The color signature is close to Velvia 50. Greens read electric, reds read warm-to-hot, skies push toward deep cyan. Saturation is aggressive but not quite as aggressive as the 50; if you put both on a light table, the 50 is louder. Whether that difference matters depends on the subject. For landscapes and natural history work, most shooters cannot see it in the final print. For fashion or still life where color accuracy has legal or commercial implications, neither film belongs in the camera anyway.
Contrast is high. Latitude is narrow, probably a stop of headroom in either direction before the image suffers. Incident metering and careful zone placement are the right approach. Place the important highlight on Zone VII, let the shadows fall, and trust the curve.
The reciprocity exponent is 1.05, slightly better than Velvia 100F. For exposures past one second, Zone Light Meter calculates the corrected time. The color crossover behavior that plagues Velvia 50 at long exposures exists here too, though it appears a little later in the exposure curve. Past about six to eight seconds, shadow areas start drifting magenta. If the scene requires a multi-minute exposure, Provia 100F is the technically safer call.

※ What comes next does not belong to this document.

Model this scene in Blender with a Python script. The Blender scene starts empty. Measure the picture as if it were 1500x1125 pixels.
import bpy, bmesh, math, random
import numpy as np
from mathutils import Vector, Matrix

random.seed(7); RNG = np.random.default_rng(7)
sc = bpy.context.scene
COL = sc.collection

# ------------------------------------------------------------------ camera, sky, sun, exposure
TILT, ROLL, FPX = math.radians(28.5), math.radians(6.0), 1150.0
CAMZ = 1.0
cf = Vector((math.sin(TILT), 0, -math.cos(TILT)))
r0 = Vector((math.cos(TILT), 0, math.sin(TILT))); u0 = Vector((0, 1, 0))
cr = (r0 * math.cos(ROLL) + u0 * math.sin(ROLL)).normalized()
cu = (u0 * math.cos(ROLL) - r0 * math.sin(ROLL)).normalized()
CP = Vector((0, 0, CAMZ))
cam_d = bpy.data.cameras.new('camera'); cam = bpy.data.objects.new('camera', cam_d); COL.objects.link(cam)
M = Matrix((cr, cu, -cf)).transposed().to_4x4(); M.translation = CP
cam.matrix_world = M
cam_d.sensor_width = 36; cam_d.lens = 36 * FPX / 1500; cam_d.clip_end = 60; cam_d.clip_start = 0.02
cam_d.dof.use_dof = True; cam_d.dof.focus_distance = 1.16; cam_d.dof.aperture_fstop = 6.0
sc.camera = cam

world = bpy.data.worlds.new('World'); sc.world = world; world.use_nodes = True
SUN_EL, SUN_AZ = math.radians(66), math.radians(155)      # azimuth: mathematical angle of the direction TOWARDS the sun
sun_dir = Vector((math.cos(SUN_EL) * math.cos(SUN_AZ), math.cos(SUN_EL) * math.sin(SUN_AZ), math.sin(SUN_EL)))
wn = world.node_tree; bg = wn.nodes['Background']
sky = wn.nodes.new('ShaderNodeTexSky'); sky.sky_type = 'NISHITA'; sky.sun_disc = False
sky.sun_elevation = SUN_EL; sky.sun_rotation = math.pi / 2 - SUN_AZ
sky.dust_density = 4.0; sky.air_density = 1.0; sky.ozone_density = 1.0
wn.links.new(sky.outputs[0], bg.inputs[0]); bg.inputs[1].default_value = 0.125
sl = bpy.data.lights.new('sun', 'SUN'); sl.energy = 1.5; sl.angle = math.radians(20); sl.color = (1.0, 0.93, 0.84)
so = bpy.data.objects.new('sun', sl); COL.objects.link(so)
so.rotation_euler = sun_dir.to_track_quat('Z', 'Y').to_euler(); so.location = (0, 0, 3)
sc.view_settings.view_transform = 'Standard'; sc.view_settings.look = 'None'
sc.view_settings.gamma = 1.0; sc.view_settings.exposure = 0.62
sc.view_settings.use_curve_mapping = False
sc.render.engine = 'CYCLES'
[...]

Available in 35mm, 120, and sheet film. Production is ongoing but quantities have tightened. It is the Velvia that working assignment photographers have stocked since 2005, and for good reason.
How the app handles this stock
- Box speed: ISO 100. Picker exposes pull/push chips so you can shoot it at any speed you want and the meter follows.
- Reciprocity: Above one second the app raises metered time to the power of 1.05.
- Expired film: if you load an old roll, set the expiry year and storage in the app and the ISO scales for you. Slide decay rates are baked in.